Mitchell, Edgar D. (1930-)
American astronaut with an active interest in parapsychology. Born September 17, 1930, at Hereford, Texas, he was educated at the Carnegie Institute of Technology. He entered the U.S. Navy in 1952 and was commissioned a year later. After flight training, he was assigned to Patrol Squadron 29 in Okinawa and flew aircraft on carrier duty and with a heavy attack squadron.
He studied for his doctorate in aeronautics and astronautics at Massachusetts Institute of Technology and became chief of the project management division of the Navy Field Office for Manned Orbiting Laboratory (1964). He later attended Air Force Aerospace Research Pilot School. He was selected by NASA as an astronaut in April 1966 and was lunar module pilot of Apollo 14, which landed on the moon February 5, 1971.
His interest in parapsychology dated from 1967, soon after his arrival at the NASA Manned Spacecraft Center in Houston. He was dissatisfied with orthodox theology and began to investigate areas of psychic phenomena and mysticism. In December 1969 Mitchell became friendly with medium Arthur Ford, who suggested an interesting ESP test from a man in a rocket to a contact on earth.
Mitchell planned a rocket-to-earth ESP test for the Apollo 14 mission, although Ford died January 4, 1971, 27 days before the mission launch (to which he had been invited as Mitchell's guest). NASA had rejected a telepathy experiment planned by the American Society for Psychical Research in 1970, so Mitchell's test was a private affair in his own rest periods. The tests involved the transmission of symbols associated with a range of chosen numbers. Eminent parapsychologists J. B. Rhine of the Foundation for Research on the Nature of Man and Karlis Osis of the ASPR offered cooperation in evaluating the test. The results of the test were ambiguous.

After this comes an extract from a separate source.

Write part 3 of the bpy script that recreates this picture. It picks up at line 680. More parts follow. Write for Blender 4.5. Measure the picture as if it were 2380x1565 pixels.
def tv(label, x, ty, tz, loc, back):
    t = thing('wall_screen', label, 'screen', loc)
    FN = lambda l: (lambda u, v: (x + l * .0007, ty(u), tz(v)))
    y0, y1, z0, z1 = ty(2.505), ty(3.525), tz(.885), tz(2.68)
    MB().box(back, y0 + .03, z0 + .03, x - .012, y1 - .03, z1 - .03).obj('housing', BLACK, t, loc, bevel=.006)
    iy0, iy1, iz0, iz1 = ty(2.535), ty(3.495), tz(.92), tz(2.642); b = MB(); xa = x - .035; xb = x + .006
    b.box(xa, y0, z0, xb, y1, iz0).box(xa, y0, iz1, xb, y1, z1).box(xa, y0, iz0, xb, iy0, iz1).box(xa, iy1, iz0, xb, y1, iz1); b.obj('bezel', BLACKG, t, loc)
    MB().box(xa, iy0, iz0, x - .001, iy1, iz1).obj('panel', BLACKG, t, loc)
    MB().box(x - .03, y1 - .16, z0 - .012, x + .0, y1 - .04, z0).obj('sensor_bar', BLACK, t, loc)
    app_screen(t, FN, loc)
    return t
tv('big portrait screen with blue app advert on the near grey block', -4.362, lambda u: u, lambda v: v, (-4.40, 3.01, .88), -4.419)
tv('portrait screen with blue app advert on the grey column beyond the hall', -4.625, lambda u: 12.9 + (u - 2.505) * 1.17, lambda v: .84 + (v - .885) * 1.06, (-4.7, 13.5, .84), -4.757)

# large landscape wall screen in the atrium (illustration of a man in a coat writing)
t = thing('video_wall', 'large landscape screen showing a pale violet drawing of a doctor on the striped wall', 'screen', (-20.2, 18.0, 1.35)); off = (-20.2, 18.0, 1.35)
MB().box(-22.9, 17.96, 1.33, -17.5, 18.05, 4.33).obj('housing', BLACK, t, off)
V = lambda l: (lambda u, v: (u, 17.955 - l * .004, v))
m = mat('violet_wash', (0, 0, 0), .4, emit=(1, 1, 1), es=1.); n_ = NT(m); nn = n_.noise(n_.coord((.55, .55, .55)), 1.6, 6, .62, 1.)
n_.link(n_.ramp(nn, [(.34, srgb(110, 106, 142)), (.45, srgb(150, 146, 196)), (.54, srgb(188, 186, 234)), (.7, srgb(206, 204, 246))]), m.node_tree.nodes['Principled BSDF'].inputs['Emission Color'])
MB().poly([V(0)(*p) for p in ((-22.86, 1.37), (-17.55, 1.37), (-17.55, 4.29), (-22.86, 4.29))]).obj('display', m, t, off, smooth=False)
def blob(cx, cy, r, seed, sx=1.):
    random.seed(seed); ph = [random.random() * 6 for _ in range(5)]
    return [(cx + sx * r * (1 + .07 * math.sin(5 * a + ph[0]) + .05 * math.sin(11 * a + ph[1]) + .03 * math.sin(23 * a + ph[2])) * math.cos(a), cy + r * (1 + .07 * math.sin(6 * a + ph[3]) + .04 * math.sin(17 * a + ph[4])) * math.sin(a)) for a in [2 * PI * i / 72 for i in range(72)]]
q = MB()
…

After being the sixth man to walk on the moon, Mitchell was a member of the backup crew of further lunar probes. He retired from NASA and the navy in 1972. His second wife, Anita, whom Mitchell married in 1973 after a divorce, shared his interest in parapsychology. In the same year Mitchell founded the Institute of Noetic Sciences for the study of human consciousness and mind/body relationships. He has headed the institute ever since.
Among the projects supported by the institute were the efforts of Andrija Puharich to test Uri Geller, and supervised experiments with Geller at Stanford Research Institute.
Sources:
Berger, Arthur S., and Joyce Berger. The Encyclopedia of Parapsychology and Psychical Research. New York: Paragon House, 1991.
Mitchell, E. D., ed. Psychic Exploration: A Challenge for Science. New York: G. P. Putnam's Sons, 1974.